Ruth Angeline Skogstad
Ruth Angeline Skogstad was born on July 24, 1927 to Martin and Tillie (Bjorklund) Haugeland in Marshall County Minnesota near Karlstad. She was the youngest of five siblings. At the age of five she lost her mother to illness. She was then raised by her Norwegian father and her older twin sisters, Grace and Rose. She grew up on a farm west of Karlstad near where the annual Kick’n Up Kountry music festival takes place today.
She fondly remembered her school closing during September each year so she could make money for clothes by picking potatoes in North Dakota. She graduated from Karlstad High School in 1947 after taking a year off of school to grieve the loss of her boyfriend
who died in World War II. She trusted everyone in Karlstad and took special interest in their lives. Until her passing she subscribed and faithfully read the North Star News paying close attention to the “Out of the Past” column where she recognized her friends’ names without fail.
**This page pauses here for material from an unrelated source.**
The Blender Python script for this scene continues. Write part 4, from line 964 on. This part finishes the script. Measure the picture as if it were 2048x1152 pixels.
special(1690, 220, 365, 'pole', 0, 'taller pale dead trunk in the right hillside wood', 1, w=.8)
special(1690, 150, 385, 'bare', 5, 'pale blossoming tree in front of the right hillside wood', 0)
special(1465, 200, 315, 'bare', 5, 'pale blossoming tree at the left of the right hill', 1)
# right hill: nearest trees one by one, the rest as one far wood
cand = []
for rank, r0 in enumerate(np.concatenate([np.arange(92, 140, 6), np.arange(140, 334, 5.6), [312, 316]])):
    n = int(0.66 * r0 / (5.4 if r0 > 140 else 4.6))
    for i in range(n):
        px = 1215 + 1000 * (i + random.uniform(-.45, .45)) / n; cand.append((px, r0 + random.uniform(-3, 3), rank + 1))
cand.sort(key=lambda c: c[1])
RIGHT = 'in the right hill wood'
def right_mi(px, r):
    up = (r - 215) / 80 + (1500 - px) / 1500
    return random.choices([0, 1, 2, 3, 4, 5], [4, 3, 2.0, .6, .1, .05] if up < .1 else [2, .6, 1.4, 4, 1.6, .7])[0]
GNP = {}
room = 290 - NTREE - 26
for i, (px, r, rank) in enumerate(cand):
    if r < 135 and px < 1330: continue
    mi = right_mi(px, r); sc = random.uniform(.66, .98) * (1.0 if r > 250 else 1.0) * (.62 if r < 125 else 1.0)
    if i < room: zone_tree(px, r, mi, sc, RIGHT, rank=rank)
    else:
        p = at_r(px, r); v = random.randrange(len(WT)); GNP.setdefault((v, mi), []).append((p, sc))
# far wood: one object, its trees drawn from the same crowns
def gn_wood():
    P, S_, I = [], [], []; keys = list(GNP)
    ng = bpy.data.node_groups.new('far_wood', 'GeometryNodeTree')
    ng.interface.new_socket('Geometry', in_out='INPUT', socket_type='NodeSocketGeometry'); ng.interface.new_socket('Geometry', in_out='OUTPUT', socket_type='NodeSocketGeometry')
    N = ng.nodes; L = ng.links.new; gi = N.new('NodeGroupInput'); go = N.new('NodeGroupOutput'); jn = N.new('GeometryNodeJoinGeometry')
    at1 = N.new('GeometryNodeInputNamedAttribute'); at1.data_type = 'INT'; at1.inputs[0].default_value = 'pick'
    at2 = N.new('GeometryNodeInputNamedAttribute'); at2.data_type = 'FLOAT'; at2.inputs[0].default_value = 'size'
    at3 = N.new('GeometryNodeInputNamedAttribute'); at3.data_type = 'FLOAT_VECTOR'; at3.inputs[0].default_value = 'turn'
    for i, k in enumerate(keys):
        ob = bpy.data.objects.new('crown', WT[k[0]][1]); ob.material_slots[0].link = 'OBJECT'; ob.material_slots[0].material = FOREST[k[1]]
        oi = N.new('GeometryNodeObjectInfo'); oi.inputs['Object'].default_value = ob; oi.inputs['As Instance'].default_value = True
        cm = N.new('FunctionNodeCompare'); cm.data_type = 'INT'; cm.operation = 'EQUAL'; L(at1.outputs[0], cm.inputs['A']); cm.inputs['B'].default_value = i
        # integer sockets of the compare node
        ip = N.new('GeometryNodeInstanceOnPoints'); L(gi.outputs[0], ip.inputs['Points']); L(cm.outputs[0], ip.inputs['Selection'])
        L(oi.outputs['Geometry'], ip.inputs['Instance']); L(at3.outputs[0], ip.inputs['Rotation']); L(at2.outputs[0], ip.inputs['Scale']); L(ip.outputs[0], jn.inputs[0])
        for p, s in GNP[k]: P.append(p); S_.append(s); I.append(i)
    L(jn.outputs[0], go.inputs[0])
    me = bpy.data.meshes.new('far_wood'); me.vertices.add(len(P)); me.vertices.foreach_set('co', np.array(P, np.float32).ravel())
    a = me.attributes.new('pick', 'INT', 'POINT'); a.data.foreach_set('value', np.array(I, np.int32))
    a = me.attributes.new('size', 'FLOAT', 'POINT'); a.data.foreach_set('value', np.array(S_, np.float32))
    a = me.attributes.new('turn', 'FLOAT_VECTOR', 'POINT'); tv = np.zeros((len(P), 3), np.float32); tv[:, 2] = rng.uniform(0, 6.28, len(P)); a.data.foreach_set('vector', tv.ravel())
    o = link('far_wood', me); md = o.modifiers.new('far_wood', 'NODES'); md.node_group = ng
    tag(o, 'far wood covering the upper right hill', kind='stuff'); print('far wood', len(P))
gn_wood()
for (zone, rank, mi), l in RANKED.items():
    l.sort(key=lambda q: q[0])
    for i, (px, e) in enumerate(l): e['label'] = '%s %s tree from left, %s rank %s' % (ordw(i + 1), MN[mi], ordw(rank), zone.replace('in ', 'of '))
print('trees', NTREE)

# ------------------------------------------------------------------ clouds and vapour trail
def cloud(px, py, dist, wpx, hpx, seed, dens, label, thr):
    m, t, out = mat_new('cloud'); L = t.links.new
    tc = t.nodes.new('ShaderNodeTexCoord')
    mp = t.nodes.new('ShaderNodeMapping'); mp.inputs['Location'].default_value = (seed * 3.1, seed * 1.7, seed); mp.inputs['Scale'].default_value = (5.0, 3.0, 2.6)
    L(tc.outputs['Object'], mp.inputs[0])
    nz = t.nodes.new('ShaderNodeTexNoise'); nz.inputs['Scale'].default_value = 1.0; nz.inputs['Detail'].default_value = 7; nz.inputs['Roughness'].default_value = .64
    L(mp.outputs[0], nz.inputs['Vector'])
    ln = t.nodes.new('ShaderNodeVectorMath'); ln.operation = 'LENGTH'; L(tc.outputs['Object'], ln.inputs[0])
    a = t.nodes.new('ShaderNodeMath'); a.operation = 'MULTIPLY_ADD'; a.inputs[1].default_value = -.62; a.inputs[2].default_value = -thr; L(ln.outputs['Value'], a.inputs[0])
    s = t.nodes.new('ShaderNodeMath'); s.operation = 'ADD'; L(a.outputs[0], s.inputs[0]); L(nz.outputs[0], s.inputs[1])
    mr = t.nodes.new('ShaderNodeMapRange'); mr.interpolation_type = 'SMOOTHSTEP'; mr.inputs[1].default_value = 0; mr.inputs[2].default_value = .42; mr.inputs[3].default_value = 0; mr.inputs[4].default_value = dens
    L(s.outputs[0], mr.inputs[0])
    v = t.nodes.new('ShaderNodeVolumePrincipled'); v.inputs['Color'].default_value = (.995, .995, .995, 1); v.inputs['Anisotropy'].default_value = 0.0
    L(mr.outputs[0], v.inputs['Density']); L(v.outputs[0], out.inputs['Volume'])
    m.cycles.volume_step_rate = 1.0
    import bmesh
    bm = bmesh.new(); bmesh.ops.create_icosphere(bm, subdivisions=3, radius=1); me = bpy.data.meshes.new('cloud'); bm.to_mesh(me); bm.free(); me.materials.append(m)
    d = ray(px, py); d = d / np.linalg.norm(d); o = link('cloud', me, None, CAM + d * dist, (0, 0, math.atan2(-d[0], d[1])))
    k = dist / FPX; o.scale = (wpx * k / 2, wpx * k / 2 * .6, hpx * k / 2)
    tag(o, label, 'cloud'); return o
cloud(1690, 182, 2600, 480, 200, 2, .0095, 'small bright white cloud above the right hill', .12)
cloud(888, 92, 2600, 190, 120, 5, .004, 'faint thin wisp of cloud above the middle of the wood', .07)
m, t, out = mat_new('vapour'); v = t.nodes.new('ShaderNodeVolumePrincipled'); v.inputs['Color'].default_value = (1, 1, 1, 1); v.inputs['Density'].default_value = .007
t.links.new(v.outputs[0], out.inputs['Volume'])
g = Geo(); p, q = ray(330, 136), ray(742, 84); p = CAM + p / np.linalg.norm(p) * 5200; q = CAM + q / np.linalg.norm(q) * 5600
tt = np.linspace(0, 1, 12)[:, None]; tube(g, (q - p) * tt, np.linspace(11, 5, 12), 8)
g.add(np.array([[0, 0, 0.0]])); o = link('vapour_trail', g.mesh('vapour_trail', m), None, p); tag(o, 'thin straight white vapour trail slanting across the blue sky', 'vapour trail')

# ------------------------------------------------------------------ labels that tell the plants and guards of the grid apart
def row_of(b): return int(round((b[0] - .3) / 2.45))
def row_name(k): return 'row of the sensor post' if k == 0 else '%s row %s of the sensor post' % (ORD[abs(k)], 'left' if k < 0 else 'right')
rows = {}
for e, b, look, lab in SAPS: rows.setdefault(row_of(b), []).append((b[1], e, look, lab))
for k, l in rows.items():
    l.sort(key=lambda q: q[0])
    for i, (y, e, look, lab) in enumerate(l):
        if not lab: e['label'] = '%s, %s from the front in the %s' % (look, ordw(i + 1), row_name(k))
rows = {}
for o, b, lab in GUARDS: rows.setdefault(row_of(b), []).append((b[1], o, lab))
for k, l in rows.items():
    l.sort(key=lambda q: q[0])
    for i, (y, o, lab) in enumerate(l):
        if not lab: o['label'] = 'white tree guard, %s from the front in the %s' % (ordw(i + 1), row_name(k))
In December of 1947 she married Gordon Skogstad from Pinecreek, Minnesota. Their first child, Mike, was born in 1948. They then moved to International Falls, where her second child, Lloyd, was born in 1949. They eventually settled at a five-acre plot on 15th street—just shy of the city limits. There she raised her family of five kids. Mike, Lloyd, her twins, Ron and Roxanne, born in 1957, and the youngest Ruthlynn came along in 1965.
When her husband Gordon passed in 1978, she was forced to get creative making ends meet. After selling the “home place” to her son, Ron, she began attending RRCC. There she received her Associates Degree in 1986. She began writing short stories in college and continued to write the rest of her life on any paper she could find, napkins included.
In the mid-1980s, she and her daughter Ruthlynn began travelling the country visiting places she had only dreamed of such as Hawaii and San Francisco and seeing her favorite country singers in concert. They saw her favorite, Johnny Cash, multiple times in many states. In later life, she maintained her love of country music and attended the Kick’n Up Kountry festival every June often reuniting with people from her past and their descendants.
She continued to live an independent life until this year, when faced with illness, she had to reluctantly accept assistance. She spent her last three months at the home of her daughter, Roxanne.
She saw the best in people when they needed it the most. She told her grandchildren, “there’s nothing you could do that I wouldn’t understand,” and lived by that promise.
She is preceded in death by her parents Martin and Tillie, her husband Gordon, her son Ron, her daughter-in-law Ruby (Lloyd), siblings Clarence, Edith (Melvin) Sylskar, Grace (Guy) Danielson, Rose Rhinehart, infant sister Francis, uncle Cornelius, nephews Milton Sylskar and Roger Zarling, all of her husband’s eight brothers and sisters, and her beloved wolf-dog Wolfie. She is survived by her children Mike (Boni) of Lodi, California, Lloyd of International Falls, Roxanne (Leon) Skogstad-Ditsch of International Falls and Ruthlynn Skogstad of Mountain Iron, Minnesota; her grandchildren Erik, Shaun, Lexi, Kyrsten, Tawni and Ryan; great-grandchildren Ivy, Lita Rose, Jagger, Kingston and Hanaan and great-great grandchild Ryder.
In lieu of memorials, please be kind to animals.